Zugleich hatten aber mehrere Innenpolitiker der AfD am Mittwoch Stellungnahmen abgegeben, mit denen sie nach eigenen Angaben den Vorwurf des Verfassungsschutzes, es gebe "angeblich verfassungsfeindliche Äußerungen" in ihren Reihen, entkräften wollten. Beispielsweise erklärte Hans-Thomas Tillschneider, "Flügel"-Anhänger und Landtagsabgeordneter der AfD in Sachsen-Anhalt: "Es handelt sich bei dem Vergleich des Islams mit einem Baumpilz um eine drastische und polemisch überzogene Bildlichkeit, die ich 2017 verwendet habe, auf die ich aber nicht mehr zurückgreifen würde, da sie falsche Assoziationen weckt. Wichtig ist mir deshalb die Betonung, dass ich nicht Menschen mit Parasiten vergleiche, sondern eine Parallelgesellschaft."

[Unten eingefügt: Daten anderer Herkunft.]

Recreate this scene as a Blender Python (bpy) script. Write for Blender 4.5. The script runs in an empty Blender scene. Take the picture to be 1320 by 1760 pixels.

So wie bereits nach dem rassistisch motivierten Anschlag von Hanau gibt es auch jetzt vermehrt Forderungen, nicht nur Teile der AfD, sondern die gesamte Partei zum Beobachtungsfall zu erklären. Dies hält etwa Grünen-Chef Robert Habeck für angemessen. "Björn Höckes Flügel ist, wie es der Fraktionsvorsitzende Alexander Gauland ganz offen sagt, 'Mitte der Partei'", sagte Habeck und lobte den neuen Kurs unter Verfassungsschutzchef Thomas Haldenwang. "Der Verfassungsschutz nimmt die Gefahr durch Rechtsextremismus inzwischen sehr ernst. Das ist absolut notwendig, und ich begrüße das ausdrücklich."